Seasons Change

I spend my childhood in rural Pennsylvania. In the 1970’s we keep cool during the hot and sticky summer by catching minnows and crayfish in the creek that runs down from the Blue Ridge Mountains and past my house. In the fall we kick our feet through thick blankets of candy corn colored leaves while the blue mountains turn russet. With the first flurries my sister and I press our ears against transistor radios tuned to WAEB and with fingers crossed hope to hear the name of our school, Northwestern Lehigh Elementary, read aloud along with all the others closed by icy roads and blowing drifts of snow. In spring we trade long pants and boots for knee high socks and cotton culottes. The periwinkle in my mother’s rock garden begins to bloom. The snow melts, the frozen creek thaws and the Blue Ridge Mountains drop their coat of rich winter grey as the new leaves stretch for the sun. For a few weeks the air is perfumed by the lilac bushes outside my bedroom window, and then the school year ends and the hot and sticky dog days of summer return.

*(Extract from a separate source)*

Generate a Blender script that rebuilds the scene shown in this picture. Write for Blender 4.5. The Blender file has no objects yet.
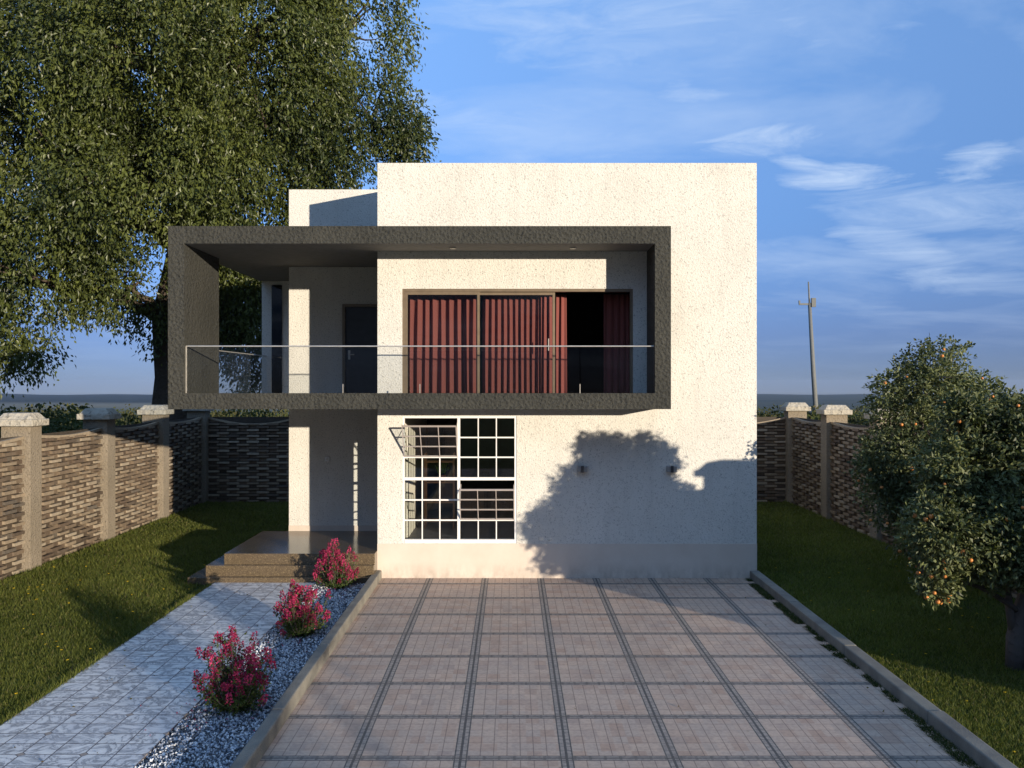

When Ben and I first arrived here, to Virginia, the early mornings were already warm and humid, the evenings tolerable. And now, five months later, we’re pulling out the woolly hats and thick coats that spent California winters crammed into the back of a dark closet.

I didn’t know until now how much I missed seasons.

Outside my window is an endless row of tall, bare limbed trees that grow along the Slabtown Branch of Linkinghole Creek. When we arrived in July they were lush and green. Towards the end of August the leaves of one began to shift from shimmering emerald to shades of deep ruby and dusky gold. I was certain it had died. But it was simply leading the way and within weeks all of the trees seemed to be competing with one another to see which might be the most autumnally resplendent.

But now the leaves have dropped. I can see through the trees’ crooked boughs and across the creek bed to the nest of family homes that wind their way up Bishopgate Lane. In the early evenings that we have in mid-November warm light glows from each window and I imagine the homes are filled with the scent of baking bread, home cooking and childish giggles. And as the folks who live there look out toward Old Trail Drive and see the light from Ben’s and my home I wonder if they imagine the same story? Not wanting to disappoint, I returned from my last trip to the local Harris Teeter with flour and baking powder and yeast. It’s definitely soup season and what better treat to enjoy with soup than warm bread with lashings of butter?

Today the temperature will be hard pressed to break forty-five degrees and it will be raining by this afternoon. How cold does it have to be to snow? It doesn’t have to be freezing but I’m certain the ground is not yet chilled enough to support a dusting of the white stuff. But will those trees outside my window be coated with white on Thanksgiving?

I’ve been told by new friends who’ve been here longer than Ben and I to not get my hopes up. There are, without a doubt, four wonderful, glorious seasons here in little Crozet. But winters, my neighbors tell me, lean a little too far toward the temperate to see snowball fights or a carrot-nosed Frosty in every garden. 

I’m more likely to find puddles of slush. I’m ok with that.

Settling into the rhythm of changing seasons changes everything else: the food I eat, the clothes I wear, how I spend my downtime, how I commune with nature. It changes my yoga practice and the yoga I teach. It makes me aware of time and the passage of time in a way that the glorious, endless California sunshine never quite managed to do for me.

And while it’s true that at some point I’ll rue the moment that I step into a deep puddle of wintry slush I know that I will never not love watching the seasons change.